Why Riverton wants to split from UPD

RIVERTON, Utah -- Riverton City's use of Unified Police as its force took a quick turn Thursday, after a bold move in a 10-and-a-half minute emergency meeting to vote on announcing the city's intent to break away from the agency.

Riverton Mayor Trent Staggs read a letter that cited several issues and concerns-- ranging from transparency, to money, to questioning whether the city is getting what they pay for.

"The formula to calculate our share of pooled services is not in line with one’s actual use of the services," Mayor Staggs said.

The main reason, he explained, stemmed from a proposed resolution by a Unified Police board subcommittee set to be discussed at a UPD board meeting Thursday morning.

The resolution comes in light of the decision by Herriman City to leave UPD and form its own police agency.

Riverton said the resolution would keep other cities from being able to leave Unified Police.

"If we did not take the action that we took this morning... we would be boxed in," said Riverton City Manager Konrad Hildebrandt, to the board at their meeting. "Some of our choices would be limited."

The one-and-a-half page resolution sets boundaries on breaking away from Unified Police.

It states a city must give a year's notice.

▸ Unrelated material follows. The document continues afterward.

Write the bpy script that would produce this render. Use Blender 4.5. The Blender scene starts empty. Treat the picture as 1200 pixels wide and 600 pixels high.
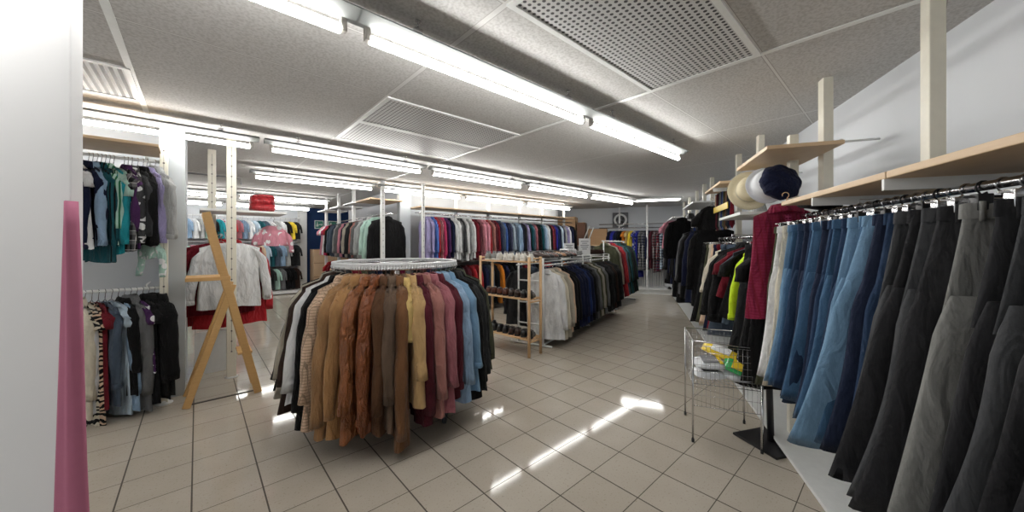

If they don't, Unified Police will reduce what assets the city can take with them.

Jeff Silvestrini, UPD Board Chair and Millcreek Mayor, said examples of assets include patrol vehicles and SWAT equipment.

"There are also computers, radios, firearms, tasers," Silvestrini listed off, sitting in the Millcreek city offices Thursday afternoon. "There's a bunch of hard assets like that, that we all have a share in owning."

He said the resolution also covers liability for retirement.

They're now having to figure out assets over liability with Herriman's exit from the agency.

As both cities now express concerns and frustrations to the point of wanting to do it all themselves instead, Silvestrini acknowledged there are issues within UPD that need to be fixed.

"All i can say is we have been working as a board to try to address those issues," he said. "There are some issues with UPD accounting that all of us share, and we're working to fix those and the sheriff is committed to fixing them."

Riverton expressed that their vote Thursday isn't the final decision, and Hildebrandt said it's possible the council could reconsider.

"The city is more than willing to continue working with the UPD board to correct some of the things we feel are an issue," he said.

Silvestrini said they'll work with Riverton in every way possible to come up with a fair agreement.

While that issue hangs in the balance, the recent decisions from Riverton and Herriman have become a topic in the race for Salt Lake County Sheriff.

Thursday afternoon, a release announced a press conference by candidate Justin Hoyal to take place Friday morning, where he's set to discuss the departures.

"Justin Hoyal will address the lack of confidence in leadership with Salt Lake County Sheriff Rosie Rivera among its numerous partners--including cities, mayors and the police force," the release reads.

After the UPD board meeting Thursday, Sheriff Rivera said the previous board came up with the current policies, budgets, process and cost model that Riverton is questioning.

"There are legitimate issues that they brought up that we are aware of," she said. "I've been dealing with these issues since I was the sheriff. It's something that I inherited from the previous administration and the previous UPD board."